We all have linguistic solecisms which, when we encounter them, cause either a wince of pain or a shout of annoyance. This is either due to the offensive vacuity of them (see under 'management Bollocksese'); or arising from the complete misunderstanding of a phrase; or because of the thoughtless mixing of concepts.
I've just been reminded of two of them.
The first is when - wishing to describe a process of rigorous scrutiny, examination or investigation - one describes the procedure as "going through <such-and-such> with a fine-tooth comb".
Got that? A fine-tooth comb. It is not "a fine tooth-comb"! Not even werewolves comb their teeth, and it wouldn't do their dentition any good if they tried. But the number of times one comes across this barbarism - even, today, in the writings of so consistently good a communicator as the journalist Ian Dunt (see paragraph five of the piece I've linked to) - cannot be accounted for by some mere shift of fashion; this is slovenliness, pure and simple, and all the more depressing for that. (*)
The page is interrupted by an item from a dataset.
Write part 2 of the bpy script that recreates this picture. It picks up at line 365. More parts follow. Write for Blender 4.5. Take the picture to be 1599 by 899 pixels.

Reading that just now reminded me of the other one which makes Yer Judge grind what few teeth he has left...
(I do have all my own teeth; it's just that in the case of about half of them, I have the receipts to prove it)
This one is the case of getting two canting phrases from the world of business, commerce and other forms of criminality, and not even being able to cant them properly.
How many times have you heard someone (often someone whom, one would hope, would know better) refer to an arduous process of progression as "a steep learning curve"?
A curve may, of course, be steep; I can think of a few roads hereabouts which have them. But steepness is not the key attribute of a curve. Sharpness is, and whilst both "a sharp learning curve" and "a steep learning gradient" are both abominations in themselves, it merely augments the offence when the two are inter-mangled like that.
Of course, none of this can possibly matter in an age where form has triumphed so completely over content; as long as it sounds as if you've not only read but understood the handbook, then all shall be well.
For those of us of a more fastidious and careful mien, however, it simply drives one up the bend.
Update: At some later point after I posted this, someone - either Dunt himself or some sub - amended the text to "fine-toothed comb".